Chacun, dans la vie, a son oeuvre; il doit s'y appliquer courageusement et laisser à autrui ce que réserve à autrui la Providence. Il faut écarter la spécialité tant qu'il s'agit de devenir un homme cultivé, et, en ce qui concerne le héros de ces pages, un homme supérieur; mais il faut faire appel de nouveau à la spécialité quand il s'agit d'être un homme exerçant une fonction et se proposant un rendement utile. En d'autres termes, il faut tout comprendre, mais en vue de parvenir à faire quelque chose.
Concluez de là l'obligation de se résoudre, en son temps, aux sacrifices nécessaires. C'est une grande peine de se dire: En prenant un chemin, j'en abandonne mille. Tout est intéressant; tout pourrait être utile; tout attire et séduit l'esprit généreux; mais il y a la mort; il y a les nécessités de l'esprit et des choses: force est bien de se soumettre et de se contenter, pour ce que le temps et la sagesse vous dérobent, du regard de sympathie qui sera encore un hommage au vrai.

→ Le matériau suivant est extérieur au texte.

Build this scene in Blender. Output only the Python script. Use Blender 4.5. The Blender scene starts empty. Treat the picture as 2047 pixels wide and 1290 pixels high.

N'ayez pas honte d'ignorer ce que vous ne pourriez savoir qu'au prix de la dispersion. Que vous en ayez de l'humilité, oui, car cela marque nos limites; mais nos limites acceptées sont une partie de notre vertu; une grande dignité en ressort: celle de l'homme qui se tient dans sa loi et qui joue son rôle. Nous sommes peu de chose, mais nous faisons partie d'un tout et nous en avons l'honneur. Ce que nous ne faisons pas, nous le faisons encore: Dieu le fait, nos frères le font, et nous sommes avec eux dans l'unité de l'amour.

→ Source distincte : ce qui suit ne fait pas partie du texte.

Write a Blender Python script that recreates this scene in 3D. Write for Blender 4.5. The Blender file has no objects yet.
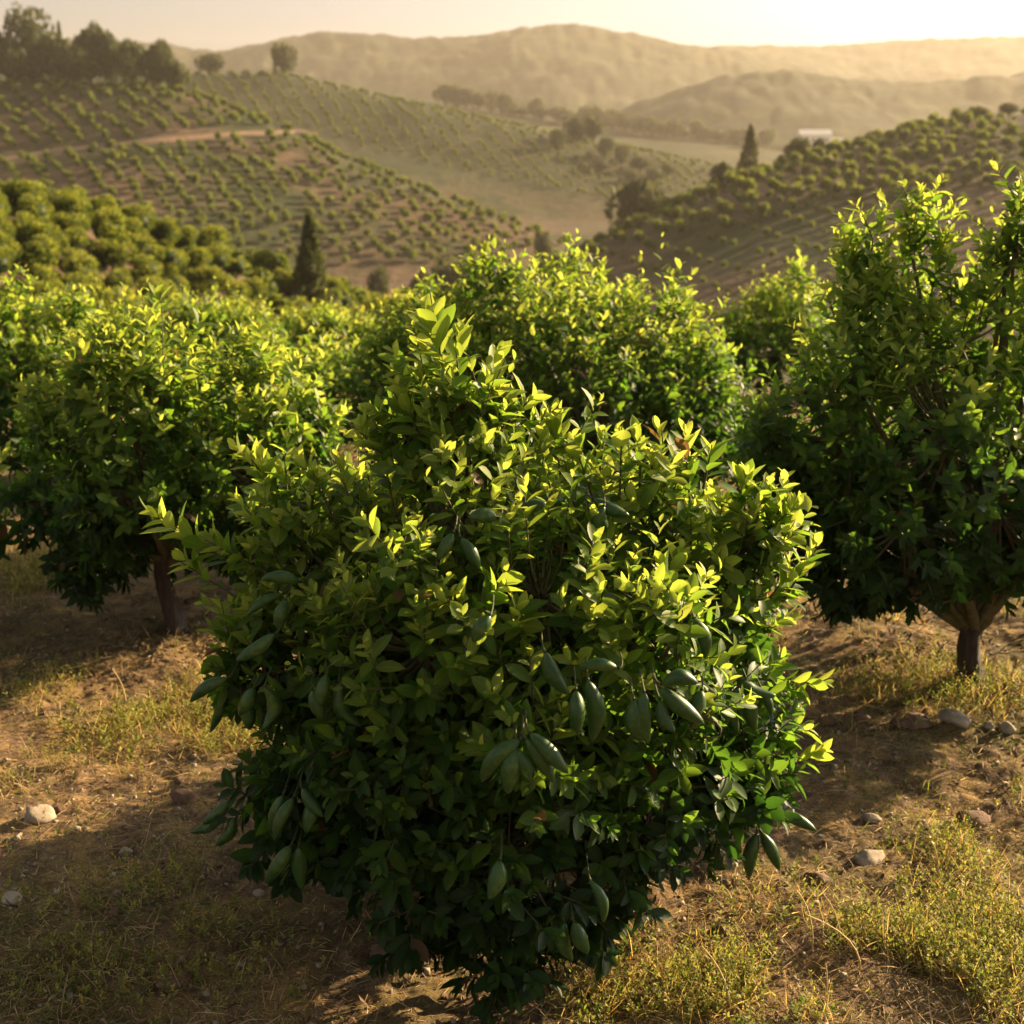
import bpy, math
import numpy as np
from math import radians as R

# ------------------------------------------------------------------ camera, sky, sun, exposure
scene = bpy.context.scene
COL = scene.collection
TH, FPX, EYE = R(16.0), 1400.0, 2.8
cam_d = bpy.data.cameras.new('camera'); cam = bpy.data.objects.new('camera', cam_d); COL.objects.link(cam)
cam_d.sensor_width = 36; cam_d.lens = 36 * FPX / 1024
cam.location = (0, 0, EYE); cam.rotation_euler = (R(90) - TH, 0, 0)
cam_d.clip_start = .05; cam_d.clip_end = 9000
cam_d.dof.use_dof = True; cam_d.dof.focus_distance = 4.5; cam_d.dof.aperture_fstop = 3.4
scene.camera = cam

SUN_AZ, SUN_EL = R(58), R(19)           # azimuth clockwise from +Y
world = bpy.data.worlds.new('World'); scene.world = world; world.use_nodes = True
wn = world.node_tree; wn.nodes.clear()
sky = wn.nodes.new('ShaderNodeTexSky'); sky.sky_type = 'NISHITA'; sky.sun_disc = False
sky.sun_elevation = SUN_EL; sky.sun_rotation = SUN_AZ
sky.air_density = 1.0; sky.dust_density = 3.2; sky.ozone_density = .3
bg = wn.nodes.new('ShaderNodeBackground'); bg.inputs['Strength'].default_value = .044
wo = wn.nodes.new('ShaderNodeOutputWorld')
hsv = wn.nodes.new('ShaderNodeHueSaturation'); hsv.inputs['Saturation'].default_value = .04    # a thin high veil whitens the sky
wn.links.new(sky.outputs[0], hsv.inputs['Color']); wn.links.new(hsv.outputs[0], bg.inputs[0]); wn.links.new(bg.outputs[0], wo.inputs[0])
sun_d = bpy.data.lights.new('sun', 'SUN'); sun = bpy.data.objects.new('sun', sun_d); COL.objects.link(sun)
sun_d.energy = 5.0; sun_d.angle = R(.5); sun_d.color = (1.0, .72, .385)
sun.rotation_euler = (R(90) - SUN_EL, 0, math.pi - SUN_AZ)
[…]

Ne vous croyez donc pas tout possible. Mesurez-vous, mesurez votre tâche; après quelques tâtonnements inévitables, sachez vous limiter sans raideur; gardez, moyennant des lectures et au besoin de petits travaux, le bénéfice des cultures premières, le contact des ampleurs, mais pour le principal de votre temps et de vos forces, concentrez-vous. Le demi savant n'est pas celui qui ne sait que la moitié des choses, c'est celui qui ne les sait qu'à demi. Sachez ce que vous avez décidé de savoir; ayez un regard pour le reste. Ce qui n'est pas de votre vocation propre, abandonnez-le à Dieu qui en aura le soin. Ne soyez pas un déserteur de vous-même, pour avoir voulu vous substituer à tous.